Carney: Climate change an opportunity for financial stability

Mark Carney ©Bank of England

For Mark Carney, Governor of the Bank of England, "green finance cannot conceivably remain a niche interest" if the economy is to be put back on a stable long-term path to growth. Speaking at the Arthur Burns Memorial Lecture in Berlin, an event traditionally hosted by the Bundesbank in cooperation with the Atlantik-Brücke, Mr Carney contended that green investment is a major opportunity to safeguard stability and growth over the long term, especially given the persistent tight financial conditions.

The 51-year-old Canadian ranks among the best-known experts to have put green finance on the fiscal policy agenda. "It is thanks to you, more than anyone, that the Financial Stability Board is addressing the long-term economic repercussions of climate change," Bundesbank President Jens Weidmann remarked in his welcome speech.

Financial stability risks

Mark Carney, who took office as Governor of the Bank of England in July 2013, distinguished three channels through which climate change affects financial stability. The first concerns the physical risks that arise from the increased frequency and severity of climate- and weather-related events. Insurers are relatively well-placed to manage these physical risks at present, he noted, but warned that growing swathes of our economies look set to become uninsurable against the catastrophic impact of climate change, which ultimately also exposes the broader financial system to large and variable physical risks.

The second problem, one which Mr Carney believes might become more pressing in future, concerns liability risks – that is, parties who have suffered loss from the effects of climate change seeking compensation from those they hold responsible. "Such claims could arise well into the future, as the science and evidence of climate change hardens, though some are already taking action against companies on the grounds of failure to disclose the risks posed to their business models by climate change," Mr Carney explained.
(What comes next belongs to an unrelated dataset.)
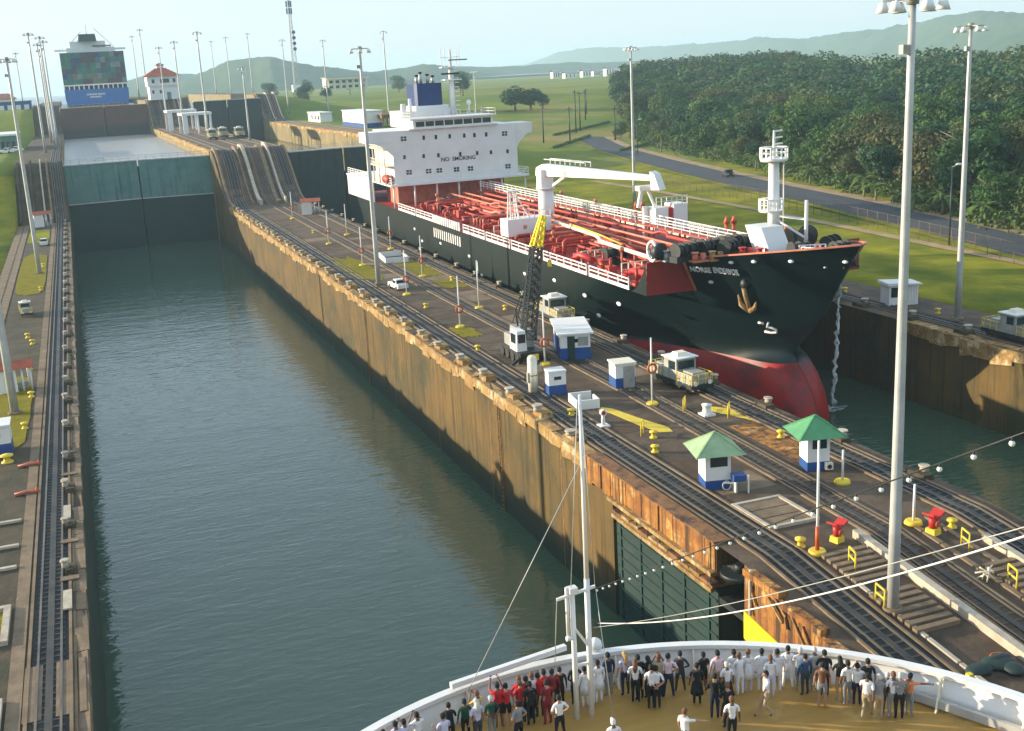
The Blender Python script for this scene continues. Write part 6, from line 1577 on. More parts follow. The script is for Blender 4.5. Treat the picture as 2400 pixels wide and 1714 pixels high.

The final and, for Mr Carney, most important threat to financial stability involves transition risks which could result from the adjustment towards a lower-carbon economy. Changes in policy, technology and physical risks could prompt a reassessment of the value of a large range of assets – with untold repercussions for the financial system.

Invest with foresight

As the tenth anniversary of the start of the crisis approaches, Mr Carney believes that the global economy is caught in a "low-growth low-inflation trap". More than anything, he said, structural reforms are needed to escape from that trap. "In this context, green finance is a major opportunity." The transition, he said, needs to begin early and follow a predictable path, thereby helping the market anticipate the transition to a two-degree world. "The more we invest with foresight, the less we will regret in hindsight," Mr Carney said, adding that this will minimise financial stability risks.

At the end of the day, however, it is the governments, not the central banks, which will have to establish the frameworks for the transition to a low-carbon economy, Mr Carney stressed, noting that the G20 – whose members account for around 85% of global emissions – has a unique responsibility.